Return all of the data exactly as written, without the pictures.
— BEGIN Information shown —
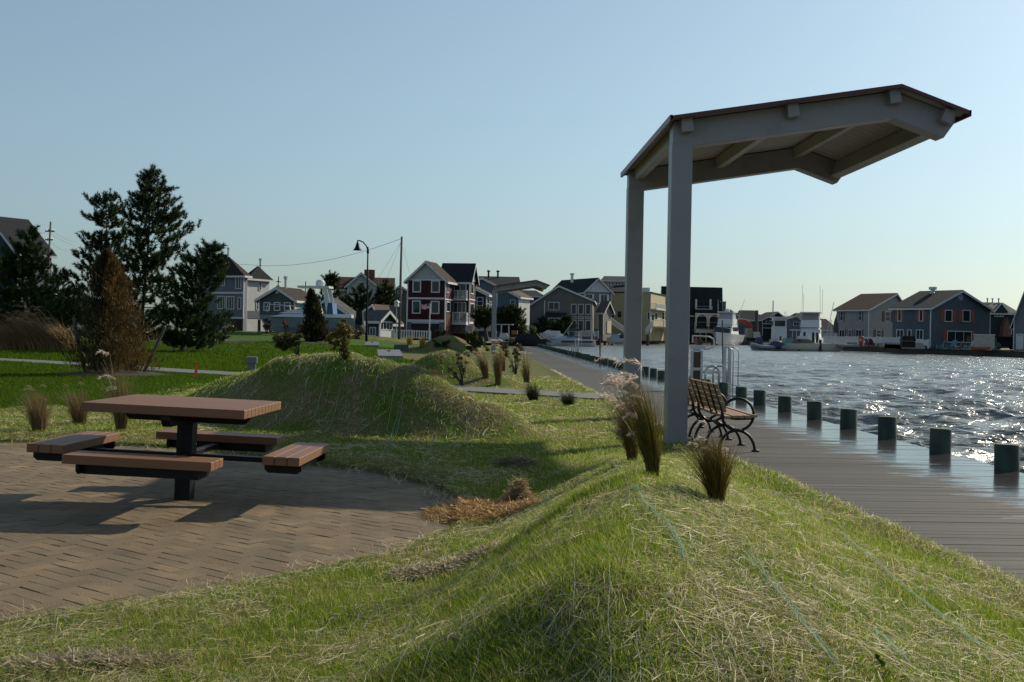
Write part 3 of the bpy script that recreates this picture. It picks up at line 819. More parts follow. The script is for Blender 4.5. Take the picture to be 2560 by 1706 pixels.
# birdhouse on the bare pole
c = D(z2(1882, 735), 99)
t = thing("birdhouse", "white birdhouse mounted beside the bare utility pole", "birdhouse", c)
mb = MB(); mb.lathe([(.2, -.28), (.22, -.25), (.22, .12), (.2, .14)], 6); mb.build("body", WHITE, t)
mb = MB(); mb.lathe([(.30, .13), (.28, .17), (.03, .36)], 6); mb.build("roof", WHITE, t)
mb = MB(); mb.tube([(0, 0, -.28), (.0, 0, -4.5)], .03, 6); mb.build("pole", GALV, t)
# flag
bF = D(z2(2178, 1010), 112); tF = D(z2(2190, 730), 112)
t = thing("flag_pole", "white flagpole flying a striped flag in front of the red house", "flag pole", bF)
e = tF - bF; mb = MB(); mb.tube([(0, 0, -.6), tuple(e)], .06, 8); mb.build("pole", WHITE, t)
m, n, l, b = newmat("flag_cloth")
tc = n.new("ShaderNodeTexCoord"); sx = n.new("ShaderNodeSeparateXYZ"); l.new(tc.outputs['UV'], sx.inputs[0])
def mth(op, a, v):
    q = n.new("ShaderNodeMath"); q.operation = op
    if hasattr(a, 'links'): l.new(a, q.inputs[0])
    else: q.inputs[0].default_value = a
    if hasattr(v, 'links'): l.new(v, q.inputs[1])
    else: q.inputs[1].default_value = v
    return q.outputs[0]
st = mth('GREATER_THAN', mth('FRACT', mth('MULTIPLY', sx.outputs[1], 6.5), 0), .5)
mx = n.new("ShaderNodeMix"); mx.data_type = 'RGBA'; mx.inputs[6].default_value = (.45, .03, .04, 1); mx.inputs[7].default_value = (.6, .6, .6, 1); l.new(st, mx.inputs[0])
ct = mth('MULTIPLY', mth('LESS_THAN', sx.outputs[0], .42), mth('GREATER_THAN', sx.outputs[1], .46))
vo = n.new("ShaderNodeTexVoronoi"); vo.inputs['Scale'].default_value = 12; l.new(tc.outputs['UV'], vo.inputs['Vector'])
sb = n.new("ShaderNodeMix"); sb.data_type = 'RGBA'; sb.inputs[6].default_value = (.6, .6, .6, 1); sb.inputs[7].default_value = (.02, .03, .14, 1); l.new(mth('GREATER_THAN', vo.outputs[0], .25), sb.inputs[0])
m2 = n.new("ShaderNodeMix"); m2.data_type = 'RGBA'; l.new(ct, m2.inputs[0]); l.new(mx.outputs[2], m2.inputs[6]); l.new(sb.outputs[2], m2.inputs[7]); l.new(m2.outputs[2], b.inputs['Base Color'])
wF, hF = 22 * 112 / FPX, 13.5 * 112 / FPX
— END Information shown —
> **Solution to this task**:
Write part 3 of the bpy script that recreates this picture. It picks up at line 819. More parts follow. The script is for Blender 4.5. Take the picture to be 2560 by 1706 pixels.
# birdhouse on the bare pole
c = D(z2(1882, 735), 99)
t = thing("birdhouse", "white birdhouse mounted beside the bare utility pole", "birdhouse", c)
mb = MB(); mb.lathe([(.2, -.28), (.22, -.25), (.22, .12), (.2, .14)], 6); mb.build("body", WHITE, t)
mb = MB(); mb.lathe([(.30, .13), (.28, .17), (.03, .36)], 6); mb.build("roof", WHITE, t)
mb = MB(); mb.tube([(0, 0, -.28), (.0, 0, -4.5)], .03, 6); mb.build("pole", GALV, t)
# flag
bF = D(z2(2178, 1010), 112); tF = D(z2(2190, 730), 112)
t = thing("flag_pole", "white flagpole flying a striped flag in front of the red house", "flag pole", bF)
e = tF - bF; mb = MB(); mb.tube([(0, 0, -.6), tuple(e)], .06, 8); mb.build("pole", WHITE, t)
m, n, l, b = newmat("flag_cloth")
tc = n.new("ShaderNodeTexCoord"); sx = n.new("ShaderNodeSeparateXYZ"); l.new(tc.outputs['UV'], sx.inputs[0])
def mth(op, a, v):
    q = n.new("ShaderNodeMath"); q.operation = op
    if hasattr(a, 'links'): l.new(a, q.inputs[0])
    else: q.inputs[0].default_value = a
    if hasattr(v, 'links'): l.new(v, q.inputs[1])
    else: q.inputs[1].default_value = v
    return q.outputs[0]
st = mth('GREATER_THAN', mth('FRACT', mth('MULTIPLY', sx.outputs[1], 6.5), 0), .5)
mx = n.new("ShaderNodeMix"); mx.data_type = 'RGBA'; mx.inputs[6].default_value = (.45, .03, .04, 1); mx.inputs[7].default_value = (.6, .6, .6, 1); l.new(st, mx.inputs[0])
ct = mth('MULTIPLY', mth('LESS_THAN', sx.outputs[0], .42), mth('GREATER_THAN', sx.outputs[1], .46))
vo = n.new("ShaderNodeTexVoronoi"); vo.inputs['Scale'].default_value = 12; l.new(tc.outputs['UV'], vo.inputs['Vector'])
sb = n.new("ShaderNodeMix"); sb.data_type = 'RGBA'; sb.inputs[6].default_value = (.6, .6, .6, 1); sb.inputs[7].default_value = (.02, .03, .14, 1); l.new(mth('GREATER_THAN', vo.outputs[0], .25), sb.inputs[0])
m2 = n.new("ShaderNodeMix"); m2.data_type = 'RGBA'; l.new(ct, m2.inputs[0]); l.new(mx.outputs[2], m2.inputs[6]); l.new(sb.outputs[2], m2.inputs[7]); l.new(m2.outputs[2], b.inputs['Base Color'])
wF, hF = 22 * 112 / FPX, 13.5 * 112 / FPX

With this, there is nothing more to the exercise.